What is needed: Return verbatim everything from the first line through the line that contains "for o in list(bpy.data.objects): bpy.data.objects.remove(o)", and stop there.

══ Data shown

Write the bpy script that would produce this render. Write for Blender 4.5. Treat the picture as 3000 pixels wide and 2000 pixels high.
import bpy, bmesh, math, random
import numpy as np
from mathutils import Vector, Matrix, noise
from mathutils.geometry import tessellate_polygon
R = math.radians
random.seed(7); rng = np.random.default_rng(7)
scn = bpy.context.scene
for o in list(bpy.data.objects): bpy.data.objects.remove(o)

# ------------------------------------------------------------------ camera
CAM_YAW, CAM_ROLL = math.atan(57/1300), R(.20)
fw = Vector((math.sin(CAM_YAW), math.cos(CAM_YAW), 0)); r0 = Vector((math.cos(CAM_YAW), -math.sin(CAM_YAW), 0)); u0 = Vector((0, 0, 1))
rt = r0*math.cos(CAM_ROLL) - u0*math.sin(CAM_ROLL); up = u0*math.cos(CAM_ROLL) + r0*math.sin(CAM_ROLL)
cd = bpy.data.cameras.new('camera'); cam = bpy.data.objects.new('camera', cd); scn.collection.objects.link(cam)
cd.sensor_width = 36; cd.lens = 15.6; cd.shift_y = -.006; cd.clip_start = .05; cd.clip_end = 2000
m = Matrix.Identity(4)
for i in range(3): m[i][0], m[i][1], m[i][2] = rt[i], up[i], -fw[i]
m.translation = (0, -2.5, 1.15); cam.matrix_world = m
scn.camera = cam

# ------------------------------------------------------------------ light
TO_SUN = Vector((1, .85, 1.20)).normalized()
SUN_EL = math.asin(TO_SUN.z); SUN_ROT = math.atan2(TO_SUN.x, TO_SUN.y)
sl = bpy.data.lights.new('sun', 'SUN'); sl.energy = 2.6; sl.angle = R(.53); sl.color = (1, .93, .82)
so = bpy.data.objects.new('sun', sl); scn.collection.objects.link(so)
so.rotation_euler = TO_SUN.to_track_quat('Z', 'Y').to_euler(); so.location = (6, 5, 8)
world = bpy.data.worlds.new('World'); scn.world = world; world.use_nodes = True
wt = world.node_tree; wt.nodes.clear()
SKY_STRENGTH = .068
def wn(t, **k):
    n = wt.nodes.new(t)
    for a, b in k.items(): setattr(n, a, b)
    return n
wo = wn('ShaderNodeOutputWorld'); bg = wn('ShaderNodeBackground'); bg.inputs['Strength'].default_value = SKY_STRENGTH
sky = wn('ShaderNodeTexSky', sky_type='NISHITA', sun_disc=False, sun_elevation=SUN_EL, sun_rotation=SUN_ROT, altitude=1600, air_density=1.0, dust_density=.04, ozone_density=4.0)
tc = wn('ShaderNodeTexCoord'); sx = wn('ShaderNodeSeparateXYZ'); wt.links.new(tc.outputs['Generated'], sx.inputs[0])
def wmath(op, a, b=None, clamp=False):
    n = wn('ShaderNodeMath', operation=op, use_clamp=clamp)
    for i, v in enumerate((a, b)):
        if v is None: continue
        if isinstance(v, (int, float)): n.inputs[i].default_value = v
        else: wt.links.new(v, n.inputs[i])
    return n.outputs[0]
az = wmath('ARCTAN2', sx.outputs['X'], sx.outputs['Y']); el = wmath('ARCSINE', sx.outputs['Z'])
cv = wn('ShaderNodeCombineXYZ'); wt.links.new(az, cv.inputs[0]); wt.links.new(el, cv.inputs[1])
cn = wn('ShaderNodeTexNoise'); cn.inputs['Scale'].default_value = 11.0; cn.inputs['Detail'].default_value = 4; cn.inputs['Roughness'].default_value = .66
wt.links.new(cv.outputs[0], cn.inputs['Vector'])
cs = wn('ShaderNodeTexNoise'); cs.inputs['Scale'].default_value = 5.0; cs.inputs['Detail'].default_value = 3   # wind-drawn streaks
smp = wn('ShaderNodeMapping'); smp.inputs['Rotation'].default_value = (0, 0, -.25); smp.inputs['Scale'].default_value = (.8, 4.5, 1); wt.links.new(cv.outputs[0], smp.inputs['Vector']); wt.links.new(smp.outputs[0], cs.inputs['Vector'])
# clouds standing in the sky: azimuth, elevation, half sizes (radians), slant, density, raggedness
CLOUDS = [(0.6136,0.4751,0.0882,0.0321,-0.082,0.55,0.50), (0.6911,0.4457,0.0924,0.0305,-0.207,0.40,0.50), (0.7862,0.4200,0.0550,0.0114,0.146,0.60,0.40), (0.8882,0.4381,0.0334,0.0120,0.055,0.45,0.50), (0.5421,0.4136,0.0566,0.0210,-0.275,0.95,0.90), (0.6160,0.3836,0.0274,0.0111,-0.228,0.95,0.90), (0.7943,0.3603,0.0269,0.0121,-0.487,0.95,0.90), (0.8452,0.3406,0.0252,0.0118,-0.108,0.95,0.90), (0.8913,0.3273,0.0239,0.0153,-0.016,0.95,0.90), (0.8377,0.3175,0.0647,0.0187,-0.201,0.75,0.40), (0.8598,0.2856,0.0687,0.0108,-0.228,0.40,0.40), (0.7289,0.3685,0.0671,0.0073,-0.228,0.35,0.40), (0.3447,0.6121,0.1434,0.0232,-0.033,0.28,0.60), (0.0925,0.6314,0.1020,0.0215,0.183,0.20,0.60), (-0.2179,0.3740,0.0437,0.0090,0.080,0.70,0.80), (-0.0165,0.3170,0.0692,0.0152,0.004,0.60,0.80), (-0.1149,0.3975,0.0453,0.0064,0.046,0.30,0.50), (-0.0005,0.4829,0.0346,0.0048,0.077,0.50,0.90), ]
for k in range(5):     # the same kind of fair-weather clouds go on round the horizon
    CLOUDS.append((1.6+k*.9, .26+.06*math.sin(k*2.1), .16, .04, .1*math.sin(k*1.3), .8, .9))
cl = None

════

Solution for this problem:
Write the bpy script that would produce this render. Write for Blender 4.5. Treat the picture as 3000 pixels wide and 2000 pixels high.
import bpy, bmesh, math, random
import numpy as np
from mathutils import Vector, Matrix, noise
from mathutils.geometry import tessellate_polygon
R = math.radians
random.seed(7); rng = np.random.default_rng(7)
scn = bpy.context.scene
for o in list(bpy.data.objects): bpy.data.objects.remove(o)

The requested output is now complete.